§ **What needs to be done**
All lines from the beginning of the listing through the line with "PI = math.pi" are to be copied word for word; the pictures are not.

§ **Source material**
══════════════════════════════
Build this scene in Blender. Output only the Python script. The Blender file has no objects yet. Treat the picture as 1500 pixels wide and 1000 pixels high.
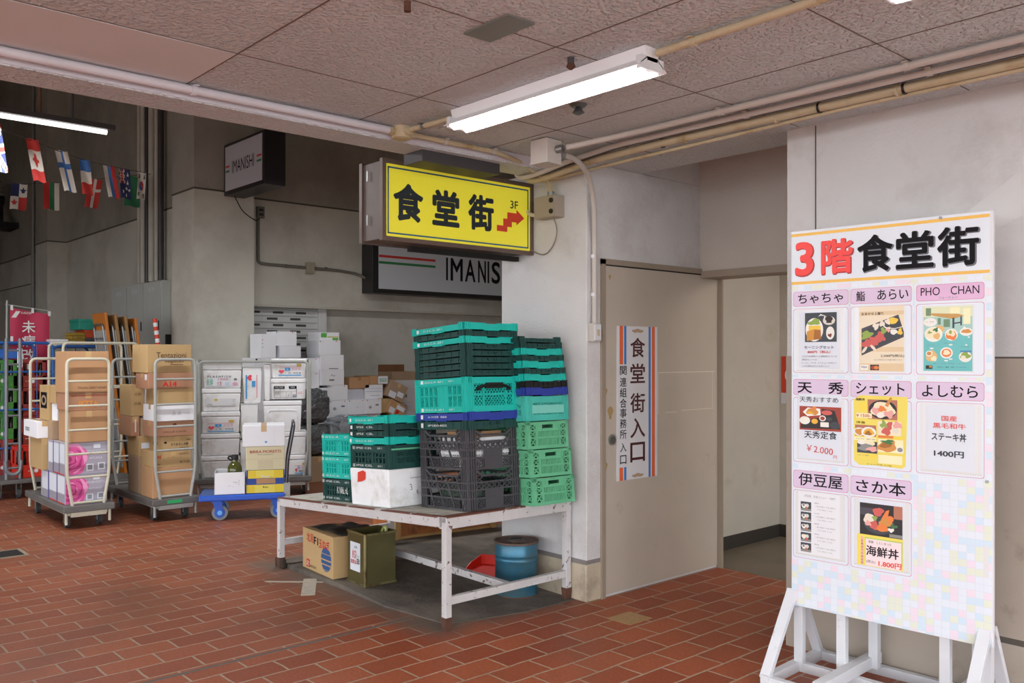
import bpy, math, random
from mathutils import Matrix, Vector, Euler
random.seed(7)
C = bpy.context.scene.collection
SC = bpy.context.scene
PI = math.pi

# ------------------------------------------------------------------ camera, world, exposure
YAW = math.radians(48.16)
cam = bpy.data.cameras.new('camera')
cam.sensor_width = 36.0
cam.lens = 36.0 * 1290.0 / 1500.0
cam.shift_y = 20.0 / 1500.0
cam.clip_end = 200
cam_o = bpy.data.objects.new('camera', cam)
C.objects.link(cam_o)
cam_o.location = (0, 0, 1.55)
cam_o.rotation_euler = (PI / 2, 0, YAW)
SC.camera = cam_o
SC.view_settings.view_transform = 'Standard'
SC.view_settings.look = 'None'
SC.view_settings.gamma = 1.0
SC.view_settings.use_curve_mapping = False
SC.view_settings.exposure = 1.66
w = bpy.data.worlds.new('overcast_sky')
SC.world = w
w.use_nodes = True
bg = w.node_tree.nodes['Background']
bg.inputs[0].default_value = (0.92, 0.96, 1.0, 1)
bg.inputs[1].default_value = 1.55


# ------------------------------------------------------------------ materials
def lin(h):
    h = h.lstrip('#')
    v = [int(h[i:i + 2], 16) / 255 for i in (0, 2, 4)]
    return tuple(x / 12.92 if x <= .04045 else ((x + .055) / 1.055) ** 2.4 for x in v) + (1,)


MATS = {}


def mat(name, col, rough=.6, metal=0.0, var=.0, scale=6.0, bump=0.0, bscale=80.0, emit=0.0, alpha=1.0, dirt=None, dirt_scale=3.0, dirt_lo=.52, dirt_hi=.7, trans=0.0, spec=None):
    """principled material; var = soft brightness mottling, dirt = colour of blotchy wear, bump = fine surface grain"""
    if name in MATS:
        return MATS[name]
    m = bpy.data.materials.new(name)
    m.use_nodes = True
    nt = m.node_tree
    N, L = nt.nodes, nt.links
    b = N['Principled BSDF']
    c = lin(col) if isinstance(col, str) else col
    b.inputs['Base Color'].default_value = c
    b.inputs['Roughness'].default_value = rough
    b.inputs['Metallic'].default_value = metal
    if spec is not None:
        b.inputs['Specular IOR Level'].default_value = spec
    if alpha < 1:
        b.inputs['Alpha'].default_value = alpha
    if trans > 0:
        b.inputs['Transmission Weight'].default_value = trans
    if emit > 0:
        b.inputs['Emission Color'].default_value = c
        b.inputs['Emission Strength'].default_value = emit
    if var > 0 or dirt or bump > 0:
        tc = N.new('ShaderNodeTexCoord')
    last = None
    if var > 0:
        n = N.new('ShaderNodeTexNoise')
        n.inputs['Scale'].default_value = scale
        n.inputs['Detail'].default_value = 5
        L.new(tc.outputs['Object'], n.inputs['Vector'])
        r = N.new('ShaderNodeMapRange')
        r.inputs[1].default_value = .3
        r.inputs[2].default_value = .7
        r.inputs[3].default_value = 1 - var
        r.inputs[4].default_value = 1 + var
        L.new(n.outputs[0], r.inputs[0])
        mx = N.new('ShaderNodeMix')
        mx.data_type = 'RGBA'
        mx.blend_type = 'MULTIPLY'
        mx.inputs[0].default_value = 1
        mx.inputs[6].default_value = c
        L.new(r.outputs[0], mx.inputs[7])
        last = mx.outputs[2]
    if dirt:
        n2 = N.new('ShaderNodeTexNoise')
        n2.inputs['Scale'].default_value = dirt_scale
        n2.inputs['Detail'].default_value = 8
        n2.inputs['Roughness'].default_value = .65
        L.new(tc.outputs['Object'], n2.inputs['Vector'])
        r2 = N.new('ShaderNodeMapRange')
        r2.inputs[1].default_value = dirt_lo
        r2.inputs[2].default_value = dirt_hi
        L.new(n2.outputs[0], r2.inputs[0])
        m2 = N.new('ShaderNodeMix')
        m2.data_type = 'RGBA'
        L.new(r2.outputs[0], m2.inputs[0])
        m2.inputs[6].default_value = c
        if last:
            L.new(last, m2.inputs[6])
        m2.inputs[7].default_value = lin(dirt)
        last = m2.outputs[2]
    if last:
        L.new(last, b.inputs['Base Color'])
    if bump > 0:
        n3 = N.new('ShaderNodeTexNoise')
        n3.inputs['Scale'].default_value = bscale
        n3.inputs['Detail'].default_value = 4
        L.new(tc.outputs['Object'], n3.inputs['Vector'])
        bp = N.new('ShaderNodeBump')
        bp.inputs['Strength'].default_value = bump
        bp.inputs['Distance'].default_value = .01 if bscale > 20 else .05
        L.new(n3.outputs[0], bp.inputs['Height'])
        L.new(bp.outputs[0], b.inputs['Normal'])
    MATS[name] = m
    return m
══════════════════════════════
§ **The completed task**
Build this scene in Blender. Output only the Python script. The Blender file has no objects yet. Treat the picture as 1500 pixels wide and 1000 pixels high.
import bpy, math, random
from mathutils import Matrix, Vector, Euler
random.seed(7)
C = bpy.context.scene.collection
SC = bpy.context.scene
PI = math.pi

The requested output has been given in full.